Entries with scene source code
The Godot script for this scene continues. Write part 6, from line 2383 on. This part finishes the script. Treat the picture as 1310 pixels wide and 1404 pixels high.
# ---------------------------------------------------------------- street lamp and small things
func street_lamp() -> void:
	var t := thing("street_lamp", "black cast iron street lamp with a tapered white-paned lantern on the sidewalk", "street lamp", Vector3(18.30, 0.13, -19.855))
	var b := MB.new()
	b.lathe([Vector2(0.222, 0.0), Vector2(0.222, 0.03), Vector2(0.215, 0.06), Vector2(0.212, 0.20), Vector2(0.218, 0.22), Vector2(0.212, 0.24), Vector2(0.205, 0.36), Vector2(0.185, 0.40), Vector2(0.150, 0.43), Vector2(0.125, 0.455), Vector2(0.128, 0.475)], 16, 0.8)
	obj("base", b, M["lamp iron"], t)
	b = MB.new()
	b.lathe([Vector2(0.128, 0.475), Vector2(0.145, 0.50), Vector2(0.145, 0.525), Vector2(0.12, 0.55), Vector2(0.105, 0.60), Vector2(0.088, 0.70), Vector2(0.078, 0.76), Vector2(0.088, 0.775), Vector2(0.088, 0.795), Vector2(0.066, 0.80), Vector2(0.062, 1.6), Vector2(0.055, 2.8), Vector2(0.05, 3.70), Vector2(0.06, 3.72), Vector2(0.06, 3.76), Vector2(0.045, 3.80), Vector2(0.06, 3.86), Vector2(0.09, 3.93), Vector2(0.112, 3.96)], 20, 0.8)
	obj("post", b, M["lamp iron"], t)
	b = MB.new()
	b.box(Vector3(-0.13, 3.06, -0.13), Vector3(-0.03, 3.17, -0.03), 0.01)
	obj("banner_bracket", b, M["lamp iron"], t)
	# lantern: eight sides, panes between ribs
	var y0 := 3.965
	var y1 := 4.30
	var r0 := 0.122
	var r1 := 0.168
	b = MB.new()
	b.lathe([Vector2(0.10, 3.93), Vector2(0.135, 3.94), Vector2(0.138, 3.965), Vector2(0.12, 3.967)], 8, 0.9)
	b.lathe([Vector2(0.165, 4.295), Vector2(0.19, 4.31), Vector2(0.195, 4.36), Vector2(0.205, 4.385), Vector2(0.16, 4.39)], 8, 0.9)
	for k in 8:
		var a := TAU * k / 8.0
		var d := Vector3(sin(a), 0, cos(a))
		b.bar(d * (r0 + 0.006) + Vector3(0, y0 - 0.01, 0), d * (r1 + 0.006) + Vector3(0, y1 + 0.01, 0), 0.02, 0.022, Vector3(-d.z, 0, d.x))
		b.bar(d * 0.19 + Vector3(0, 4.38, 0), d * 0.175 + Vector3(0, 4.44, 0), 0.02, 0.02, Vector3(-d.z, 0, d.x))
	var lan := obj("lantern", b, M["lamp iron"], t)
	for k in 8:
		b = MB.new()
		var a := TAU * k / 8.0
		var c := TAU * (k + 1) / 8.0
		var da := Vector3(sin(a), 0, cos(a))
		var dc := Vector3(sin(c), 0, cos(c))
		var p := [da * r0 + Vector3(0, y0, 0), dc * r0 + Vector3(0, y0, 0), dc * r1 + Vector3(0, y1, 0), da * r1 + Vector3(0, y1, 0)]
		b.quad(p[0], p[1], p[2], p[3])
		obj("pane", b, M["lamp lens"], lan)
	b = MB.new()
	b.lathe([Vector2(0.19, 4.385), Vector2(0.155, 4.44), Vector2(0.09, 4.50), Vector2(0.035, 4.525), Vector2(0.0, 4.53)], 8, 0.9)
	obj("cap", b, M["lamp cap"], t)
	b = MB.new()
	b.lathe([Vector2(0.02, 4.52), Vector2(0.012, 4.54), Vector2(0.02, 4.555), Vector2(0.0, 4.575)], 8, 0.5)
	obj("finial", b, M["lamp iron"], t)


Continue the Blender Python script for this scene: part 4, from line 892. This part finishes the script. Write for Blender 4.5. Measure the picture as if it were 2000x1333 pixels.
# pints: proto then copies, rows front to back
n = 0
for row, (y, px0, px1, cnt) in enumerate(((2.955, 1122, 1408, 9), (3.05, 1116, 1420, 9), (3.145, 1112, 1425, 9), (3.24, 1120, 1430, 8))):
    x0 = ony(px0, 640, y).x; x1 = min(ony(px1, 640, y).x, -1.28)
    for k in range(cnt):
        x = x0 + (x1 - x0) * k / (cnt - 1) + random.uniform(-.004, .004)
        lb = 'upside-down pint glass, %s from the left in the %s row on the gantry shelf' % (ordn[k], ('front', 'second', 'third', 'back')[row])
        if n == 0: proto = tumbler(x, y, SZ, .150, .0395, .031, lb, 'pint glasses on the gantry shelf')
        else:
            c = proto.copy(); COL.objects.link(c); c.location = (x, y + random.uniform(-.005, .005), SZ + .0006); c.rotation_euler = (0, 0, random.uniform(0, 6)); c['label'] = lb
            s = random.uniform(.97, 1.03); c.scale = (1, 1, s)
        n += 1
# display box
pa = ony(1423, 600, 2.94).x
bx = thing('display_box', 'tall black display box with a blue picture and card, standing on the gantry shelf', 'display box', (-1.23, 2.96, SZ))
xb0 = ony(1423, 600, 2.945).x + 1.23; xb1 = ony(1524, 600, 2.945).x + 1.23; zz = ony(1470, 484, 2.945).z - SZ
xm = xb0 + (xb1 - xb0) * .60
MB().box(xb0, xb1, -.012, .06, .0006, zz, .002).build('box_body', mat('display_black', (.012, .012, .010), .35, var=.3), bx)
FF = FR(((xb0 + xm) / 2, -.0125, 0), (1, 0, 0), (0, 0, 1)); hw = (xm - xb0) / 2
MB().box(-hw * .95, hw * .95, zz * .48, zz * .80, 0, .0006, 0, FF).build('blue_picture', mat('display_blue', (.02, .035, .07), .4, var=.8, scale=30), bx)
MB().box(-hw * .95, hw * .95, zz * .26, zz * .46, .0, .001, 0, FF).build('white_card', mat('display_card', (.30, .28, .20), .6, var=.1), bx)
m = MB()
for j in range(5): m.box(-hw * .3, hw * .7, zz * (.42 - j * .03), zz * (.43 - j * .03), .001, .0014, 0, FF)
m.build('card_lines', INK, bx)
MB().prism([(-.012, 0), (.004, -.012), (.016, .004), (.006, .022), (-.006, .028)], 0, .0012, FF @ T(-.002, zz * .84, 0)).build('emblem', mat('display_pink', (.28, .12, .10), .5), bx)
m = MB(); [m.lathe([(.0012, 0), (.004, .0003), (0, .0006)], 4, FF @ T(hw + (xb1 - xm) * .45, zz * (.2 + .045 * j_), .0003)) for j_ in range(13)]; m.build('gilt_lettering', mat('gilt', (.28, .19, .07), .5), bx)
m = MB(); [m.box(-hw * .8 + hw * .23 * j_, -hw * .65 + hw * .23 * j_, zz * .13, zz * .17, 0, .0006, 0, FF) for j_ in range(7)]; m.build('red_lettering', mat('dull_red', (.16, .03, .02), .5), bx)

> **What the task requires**
From the entries, report each line that includes the word "pixels".

> **Task solution**
The Godot script for this scene continues. Write part 6, from line 2383 on. This part finishes the script. Treat the picture as 1310 pixels wide and 1404 pixels high.
Continue the Blender Python script for this scene: part 4, from line 892. This part finishes the script. Write for Blender 4.5. Measure the picture as if it were 2000x1333 pixels.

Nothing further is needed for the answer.